A Lavish Egyptian Feast To Remember

The land of Pharaohs and the Pyramids, Egypt has been home to various civilisations throughout history, shaping up Egyptian cuisine. But how much is really known about the cuisine, besides the fact that it is heavily influenced by neighbouring regions, Egypt borders the Mediterranean in the Northeastern part of Africa. Its commonalities with the cuisines of Greece, Turkey, and Israel are reflected in the grills, salads, and condiments, but Egyptian food’s uniqueness gives way in the free use of legumes, vegetables, rice, breads, and choice meats, as witnessed in the Egyptian Food Festival at Syrah at Hyatt Regency Delhi.

The traditional menu curated by Chef Mohamed Kassem and Chef Abdelkarim Kurdi is extensive and replete with diverse and delish flavours.
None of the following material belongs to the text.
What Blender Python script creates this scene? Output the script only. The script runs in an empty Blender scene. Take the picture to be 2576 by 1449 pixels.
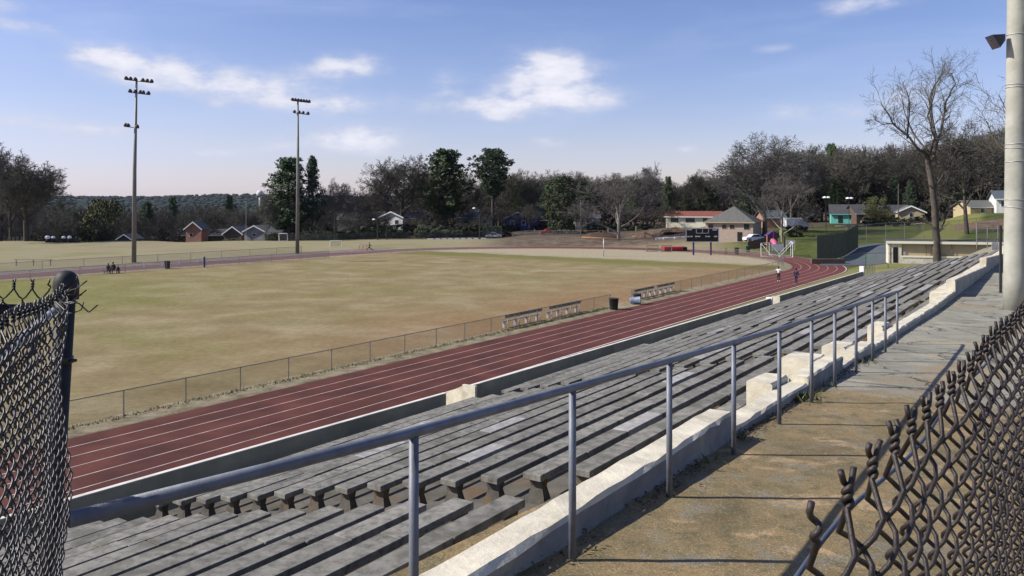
import bpy, math, random
import numpy as np
from mathutils import Vector, Matrix, noise as mnoise

# ------------------------------------------------------------------ basics
CX, HZ, F = 1288.0, 512.0, 2080.0        # picture centre, horizon, focal length (2576 wide)
CAMZ = 9.35
TH = math.atan(1412.0 / F)
S_, C_ = math.sin(TH), math.cos(TH)
scene = bpy.context.scene
COL = scene.collection
R = random.Random(7)

def SD(d, t, z=0.0):                      # stadium frame: d to the field side, t along the straight
    return Vector((-d * C_ + t * S_, d * S_ + t * C_, z))
def toSD(x, y):
    return (-x * C_ + y * S_, x * S_ + y * C_)
def PX(X, dep):                           # world x of picture column X at a depth
    return (X - CX) / F * dep
def ZY(Y, dep):                           # world z of picture row Y at a depth
    return CAMZ - (Y - HZ) / F * dep
def PT(X, Y, dep):
    return Vector((PX(X, dep), dep, ZY(Y, dep)))
def lerp(a, b, f): return a + (b - a) * f
def pw(x, xs, ys):                        # piecewise linear
    return float(np.interp(x, xs, ys))

def tag(o, label=None, cat=None, group=None, kind=None):
    if label: o['label'] = label
    if cat: o['category'] = cat
    if group: o['group'] = group
    if kind: o['kind'] = kind
    return o
def empty(name, loc=(0, 0, 0), rz=0.0, label=None, cat=None, group=None):
    o = bpy.data.objects.new(name, None); COL.objects.link(o)
    o.location = loc; o.rotation_euler = (0, 0, rz); o.empty_display_size = .1
    return tag(o, label, cat, group)
def link(name, mesh, parent=None):
    o = bpy.data.objects.new(name, mesh); COL.objects.link(o)
    if parent is not None: o.parent = parent
    return o
def copy_tree(o, parent=None):
    c = o.copy(); COL.objects.link(c)
    if parent is not None: c.parent = parent
    for ch in list(o.children): copy_tree(ch, c)
    return c

class MB:
    def __init__(s): s.v = []; s.f = []; s.m = []; s.cur = 0
    def face(s, pts):
        n = len(s.v); s.v += [tuple(p) for p in pts]; s.f.append(tuple(range(n, n + len(pts)))); s.m.append(s.cur)
    def add(s, vs, fs):
        n = len(s.v); s.v += [tuple(p) for p in vs]
        for f in fs: s.f.append(tuple(i + n for i in f)); s.m.append(s.cur)
    def box(s, x0, x1, y0, y1, z0, z1):
        vs = [(x, y, z) for z in (z0, z1) for y in (y0, y1) for x in (x0, x1)]
        s.add(vs, [(0, 2, 3, 1), (4, 5, 7, 6), (0, 1, 5, 4), (2, 6, 7, 3), (0, 4, 6, 2), (1, 3, 7, 5)])
        return s
    def bbox(s, x0, x1, y0, y1, z0, z1, b):  # box with chamfered vertical and horizontal edges
        vs = []
        for z, i in ((z0, b), (z0 + b, 0), (z1 - b, 0), (z1, b)):
            X0, X1, Y0, Y1 = x0 + i, x1 - i, y0 + i, y1 - i
            vs += [(X0 + b, Y0, z), (X1 - b, Y0, z), (X1, Y0 + b, z), (X1, Y1 - b, z), (X1 - b, Y1, z), (X0 + b, Y1, z), (X0, Y1 - b, z), (X0, Y0 + b, z)]
        fs = [tuple(range(7, -1, -1)), tuple(range(24, 32))]
        for k in range(3):
            for i in range(8):
                j = (i + 1) % 8; fs.append((k * 8 + i, k * 8 + j, k * 8 + 8 + j, k * 8 + 8 + i))
        s.add(vs, fs); return s
    def tube(s, pts, rad, n=8, cap=True):
        pts = [Vector(p) for p in pts]; N = len(pts)
        if not hasattr(rad, '__len__'): rad = [rad] * N
        vs = []; u = None
        for i, p in enumerate(pts):
            if i == 0: d = pts[1] - p
            elif i == N - 1: d = p - pts[i - 1]
            else: d = pts[i + 1] - pts[i - 1]
            if d.length < 1e-9: d = Vector((0, 0, 1))
            d.normalize()
            if u is None:
                u = d.orthogonal().normalized()
            else:
                u = u - d * u.dot(d)
                u = u.normalized() if u.length > 1e-6 else d.orthogonal().normalized()
            w = d.cross(u)
            for k in range(n):
                a = 2 * math.pi * k / n
                vs.append(p + (u * math.cos(a) + w * math.sin(a)) * rad[i])
        fs = []
        for i in range(N - 1):
            for k in range(n):
                k2 = (k + 1) % n
                fs.append((i * n + k, i * n + k2, (i + 1) * n + k2, (i + 1) * n + k))
        if cap:
            fs.append(tuple(range(n - 1, -1, -1))); fs.append(tuple((N - 1) * n + k for k in range(n)))
        s.add(vs, fs); return s
    def prism(s, poly, a, b):              # poly of 3D points extruded by vector from offset a to b
        n = len(poly); P = [Vector(p) + Vector(a) for p in poly] + [Vector(p) + Vector(b) for p in poly]
        s.add(P, [tuple(range(n - 1, -1, -1)), tuple(range(n, 2 * n))] + [(i, (i + 1) % n, n + (i + 1) % n, n + i) for i in range(n)])
        return s
    def lathe(s, prof, n=16, c=(0, 0, 0)):
        vs = []; fs = []
        for r, z in prof:
            for k in range(n):
                a = 2 * math.pi * k / n; vs.append((c[0] + r * math.cos(a), c[1] + r * math.sin(a), c[2] + z))
        for i in range(len(prof) - 1):
            for k in range(n):
                k2 = (k + 1) % n; fs.append((i * n + k, i * n + k2, (i + 1) * n + k2, (i + 1) * n + k))
        fs.append(tuple(range(n - 1, -1, -1))); fs.append(tuple((len(prof) - 1) * n + k for k in range(n)))
        s.add(vs, fs); return s
    def mesh(s, name, mats, smooth=False):
        me = bpy.data.meshes.new(name)
        me.from_pydata(s.v, [], s.f)
        if not isinstance(mats, (list, tuple)): mats = [mats]
        for m in mats: me.materials.append(m)
        if len(mats) > 1: me.polygons.foreach_set('material_index', s.m)
        if smooth: me.polygons.foreach_set('use_smooth', [True] * len(s.f))
        me.update(); return me
    def build(s, name, mats, parent=None, smooth=False):
        return link(name, s.mesh(name, mats, smooth), parent)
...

We started with the Alexandria soup, sharp and comforting. This seafood soup, in tomato base, comes with the goodness of shrimp, squid, red snapper and lobster. One can further spruce it up with Arabic croutons or tiny, thin flakes of dough and lemon for a wholesome experience. 

Then there was a series of impressive salads, beetroot and the baladi, the latter made with fresh and crunchy iceberg lettuce, cucumber, tomato and mint, parsley and olive oil that outshines the former. Then came the meats, starting with Sujuk Iskandrani, the spicy, fermented Egyptian sausage tossed up with onion, garlic, tomato and chillies. The next dish, Kebda Djaj, consisted of chicken liver tossed in the similar combination of spices, both making for a delightful starter.  
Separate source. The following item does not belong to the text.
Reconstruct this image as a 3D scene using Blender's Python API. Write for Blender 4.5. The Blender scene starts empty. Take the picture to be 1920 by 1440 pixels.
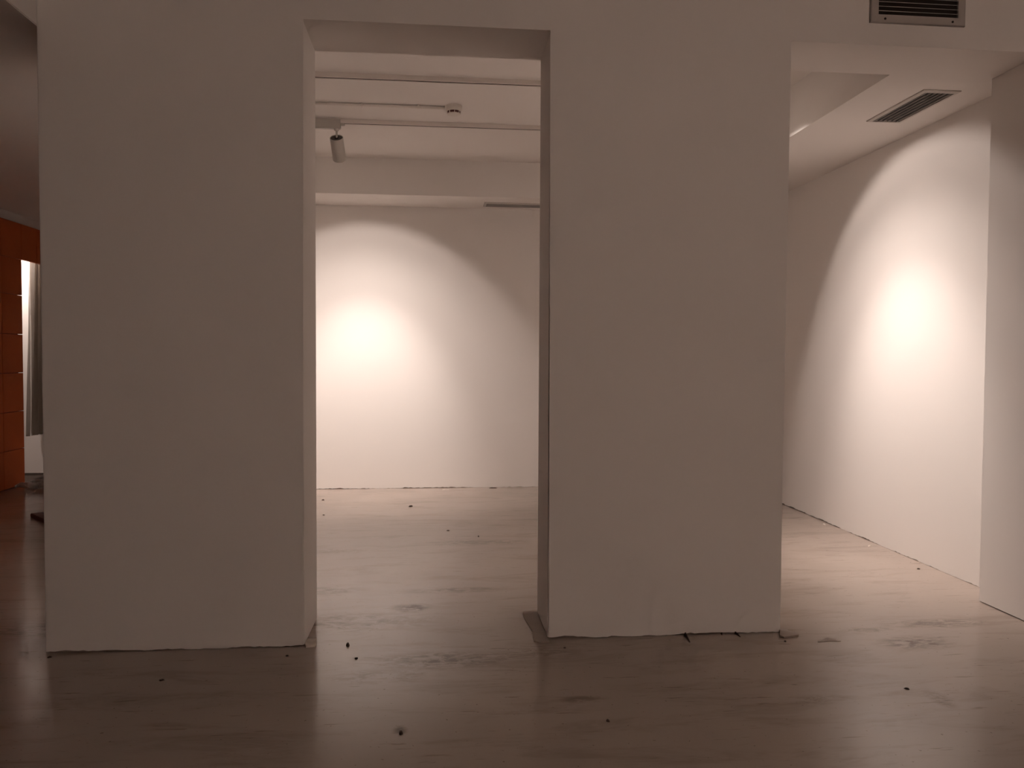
import bpy, bmesh, math, random
from mathutils import Vector, Matrix, noise

random.seed(7)
S = bpy.context.scene
COL = S.collection
R = math.radians

# ------------------------------------------------------------------ camera
F_PX, EYE = 1465.0, 1.45
yaw, pitch, roll = R(5.5), R(1.88), R(0.287)
fwd = Vector((math.sin(yaw), math.cos(yaw), 0)); rgt = Vector((math.cos(yaw), -math.sin(yaw), 0)); up = Vector((0, 0, 1))
f2 = fwd * math.cos(pitch) - up * math.sin(pitch)
u2 = up * math.cos(pitch) + fwd * math.sin(pitch)
r3 = rgt * math.cos(roll) + u2 * math.sin(roll)
u3 = u2 * math.cos(roll) - rgt * math.sin(roll)
cam_d = bpy.data.cameras.new('camera')
cam = bpy.data.objects.new('camera', cam_d); COL.objects.link(cam)
cam_d.sensor_fit = 'HORIZONTAL'; cam_d.sensor_width = 36.0; cam_d.lens = 36.0 * F_PX / 1920.0
cam_d.clip_start = 0.05; cam_d.clip_end = 100
M = Matrix((r3, u3, -f2)).transposed().to_4x4(); M.translation = (0, 0, EYE)
cam.matrix_world = M
S.camera = cam

# ------------------------------------------------------------------ world, view, light levels
w = bpy.data.worlds.new('world'); S.world = w; w.use_nodes = True
w.node_tree.nodes['Background'].inputs[0].default_value = (0, 0, 0, 1)
w.node_tree.nodes['Background'].inputs[1].default_value = 0.0
S.view_settings.view_transform = 'Standard'; S.view_settings.look = 'None'
S.view_settings.exposure = 0.36; S.view_settings.gamma = 1.0
S.view_settings.use_curve_mapping = False
S.cycles.caustics_reflective = False; S.cycles.caustics_refractive = False
S.cycles.max_bounces = 6; S.cycles.diffuse_bounces = 4; S.cycles.glossy_bounces = 3
S.cycles.use_adaptive_sampling = True; S.cycles.adaptive_threshold = 0.1; S.cycles.adaptive_min_samples = 16
S.cycles.sample_clamp_indirect = 4.0
S.cycles.use_denoising = True

LAMP_COL = (1.0, 0.872, 0.805)
BACK_LAMP = dict(hot=(168, 50, 6), mid=(122, 88, 8), wide=(40, 84, 0))      # watts, full cone and droop below the axis in degrees
RIGHT_LAMP = dict(hot=(152, 58, 12), mid=(118, 88, 12), wide=(37, 88, 0))
PIER_FILL = dict(mid=(2150, 24, 0))  # added fill for the inner room's ambient light, fixtures unseen
HALL_FILL = dict(wide=(1080, 76, 0))  # added fill for the front hall, fixture unseen
RECESS_FILL_W = 125  # watts of the lamp invented for the recess

# ------------------------------------------------------------------ materials
def mat(name, base, rough=0.8, metal=0.0, spec=0.5, bump=0.0, bscale=60, var=0.0, vscale=3, emit=None, detail=4):
    m = bpy.data.materials.new(name); m.use_nodes = True
    nt = m.node_tree; b = nt.nodes['Principled BSDF']
    b.inputs['Base Color'].default_value = (*base, 1); b.inputs['Roughness'].default_value = rough
    b.inputs['Metallic'].default_value = metal; b.inputs['Specular IOR Level'].default_value = spec
    tc = nt.nodes.new('ShaderNodeTexCoord')
    if var:
        n = nt.nodes.new('ShaderNodeTexNoise'); n.inputs['Scale'].default_value = vscale; n.inputs['Detail'].default_value = detail
        nt.links.new(tc.outputs['Object'], n.inputs['Vector'])
        mx = nt.nodes.new('ShaderNodeMix'); mx.data_type = 'RGBA'
        mx.inputs['A'].default_value = (*[c * (1 - var) for c in base], 1)
        mx.inputs['B'].default_value = (*[min(1, c * (1 + var)) for c in base], 1)
        nt.links.new(n.outputs['Fac'], mx.inputs['Factor']); nt.links.new(mx.outputs['Result'], b.inputs['Base Color'])
    if bump:
        n = nt.nodes.new('ShaderNodeTexNoise'); n.inputs['Scale'].default_value = bscale; n.inputs['Detail'].default_value = 4
        nt.links.new(tc.outputs['Object'], n.inputs['Vector'])
        bp = nt.nodes.new('ShaderNodeBump'); bp.inputs['Strength'].default_value = bump; bp.inputs['Distance'].default_value = 0.01
        nt.links.new(n.outputs['Fac'], bp.inputs['Height']); nt.links.new(bp.outputs['Normal'], b.inputs['Normal'])
    if emit:
        b.inputs['Emission Color'].default_value = (*emit[0], 1); b.inputs['Emission Strength'].default_value = emit[1]
    return m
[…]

We kick-started our mains with Hawashi Lahm, a baked Egyptian savoury pastry made with thin pieces of Pita stuffed with minced lamb, parsley, nutmeg, tomato and onion. Easily one of the highlights of the day. The filling is perfectly creamy and savoury complemented aptly by the freshly baked pita. If your meaty cravings desire more then you must try Nus Frakh Mashwie. On a sizzling hot plate, half-grilled chicken and lamb kebabs create magic.  

Next, we tried our hands on Samak Singary or baked fish fillet, finished with a toss-up of garlic, onion, coriander and capsicum. The tender fish goes well with Saiadia rice, seasoned with tomatoes, salt, pepper and cumin. The flavour is soothingly familiar and the dish much recommended. Here’s the recipe for the same. See, if you can make this epic fish-rice dish at home.  


  • 180 gms sole fish
  • 50 gms rice
  • 40 gms butter
  • 10 gms shrimp
  • 10 gms squid
  • 25 gms onion
  • 50 gms tomato peeled
  • 20 gms garlic chopped  
  • 10 gms tomato paste
  • 15 gms coriander leaves
  • 20 gms lemon
  • 5 gms cumin powder
  • 15 gms coriander powder


  • Heat the pan and sear the fish.
  • Place it on a tray and bake it with onion, coriander tomato and cumin.
  • Sauteed the shrimp and calamari, add coriander, cumin and rice.
  • Cover it with fish stock and cook it on low heat.

For the sauce:

  • Heat the pan and saute the garlic till it turns golden.
  • Add coriander powder, white onion.
  • Mix tomato paste and tomato peel and add it in the pan and cook on low heat till it gets done.